For all the weight of evidence, the Poll Bludger is not so sure. Rational alternative explanations are available for each of the substantial matters raised above. Howard’s unilluminating remarks are wholly consistent with his established straight bat approach in which he sticks to factual statements that leave all his options open. The plane flight to Canberra rather than Sydney also leaves his options open, while sparing him another journey to attend parliament on Monday. As for a new session of parliament, Laura Tingle and Sophie Morris of the Australian Financial Review said yesterday that the "decks" were less "cleared" than most imagined, reporting "the government has set an ambitious agenda for legislation in federal parliament next week", which "will be dominated by issues on which the government still believes it can ‘wedge’ Labor, from school funding to the additional private health insurance rebate for seniors announced earlier this week". Howard might also be tempted by the notion that Labor will end up chasing its tail on the children overboard issue, perhaps associating themselves too closely with indignant histrionics from the Greens and Democrats in the Senate. Most likely he will go over internal polling today and baulk at going early, instead hoping to somehow swing momentum back in the Government’s favour during the coming session of parliament.

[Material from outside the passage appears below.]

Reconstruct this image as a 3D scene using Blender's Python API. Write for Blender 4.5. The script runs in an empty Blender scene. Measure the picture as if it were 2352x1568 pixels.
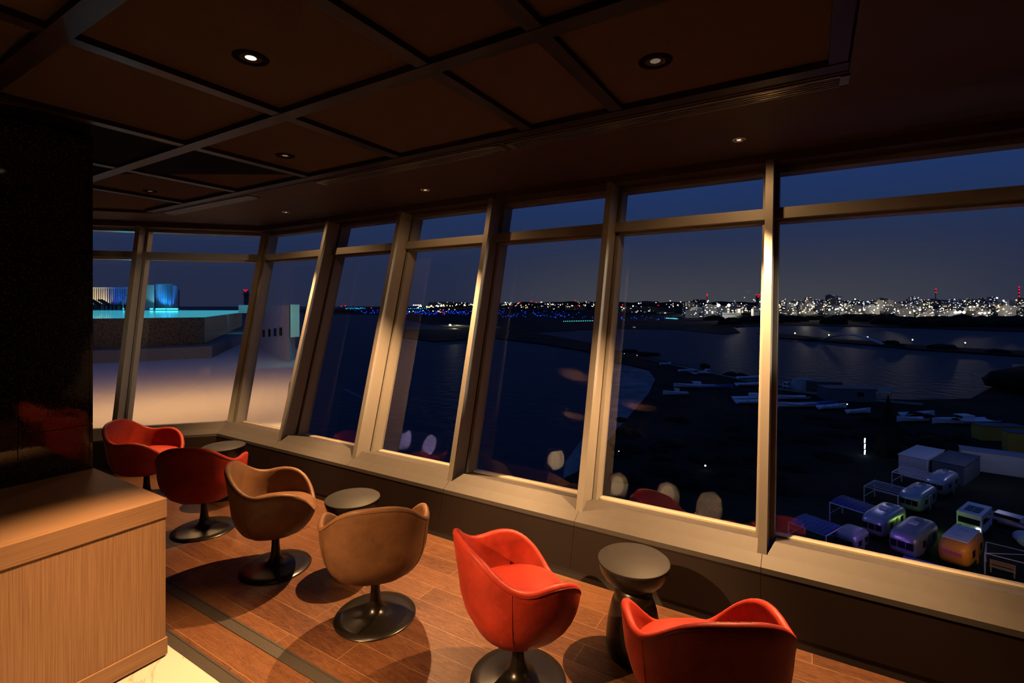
import bpy, bmesh, math, random
from mathutils import Vector, Matrix
R = math.radians
PI = math.pi
scene = bpy.context.scene
COL = scene.collection
rnd = random.Random(11)

# ------------------------------------------------------------------ camera
EYE = 2.0
FOC = 1134.0                      # focal length in pixels of the 2352 wide frame
YAW = R(31.3)
SN, CS = math.sin(YAW), math.cos(YAW)
cam_d = bpy.data.cameras.new('camera')
cam = bpy.data.objects.new('camera', cam_d)
COL.objects.link(cam)
cam_d.sensor_fit = 'HORIZONTAL'
cam_d.sensor_width = 36.0
cam_d.lens = 36.0 * FOC / 2352.0
cam_d.shift_y = -(784.0 - 703.0) / 2352.0
cam_d.clip_start = 0.05
cam_d.clip_end = 80000
cam.location = (0, 0, EYE)
cam.rotation_euler = (R(90), 0, YAW)
scene.camera = cam
vs = scene.view_settings
scene.display_settings.display_device = 'sRGB'
vs.view_transform = 'Standard'
vs.look = 'None'
vs.gamma = 1.0
vs.exposure = 0.0
vs.use_curve_mapping = False

GZ = -24.0                        # level of the shore far below the lounge


def ray(px, py):
    l = (px - 1176.0) / FOC
    return Vector((-SN + CS * l, CS + SN * l, (703.0 - py) / FOC))


def at(px, py, z=GZ):             # where a sight line meets level z
    d = ray(px, py)
    t = (z - EYE) / d.z
    return Vector((d.x * t, d.y * t, z))


def dp(px, py, t):                # the point at distance t into the view
    return Vector((0, 0, EYE)) + ray(px, py) * t


# ------------------------------------------------------------------ helpers
def link(o):
    COL.objects.link(o)
    return o


def tag(o, label=None, cat=None, group=None, kind=None):
    if label: o['label'] = label
    if cat: o['category'] = cat
    if group: o['group'] = group
    if kind: o['kind'] = kind
    return o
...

If he needed another reason to hold off, Roy Morgan today provided it – their fortnightly face-to-face poll of 2000-odd respondents showed Labor headed for a landslide victory. The Coalition’s primary vote was down to 39 per cent, their worst showing since the peak of Mark Latham’s honeymoon period in February, although Labor’s rating of 43.5 per cent was no better than their average over the past six months. The two-party preferred split had Labor on a commanding 55.5 per cent, although this gives them 70 per cent of the preferences from minor parties and independents, an unreasonable figure despite the Greens recording their best performance since March with 9 per cent.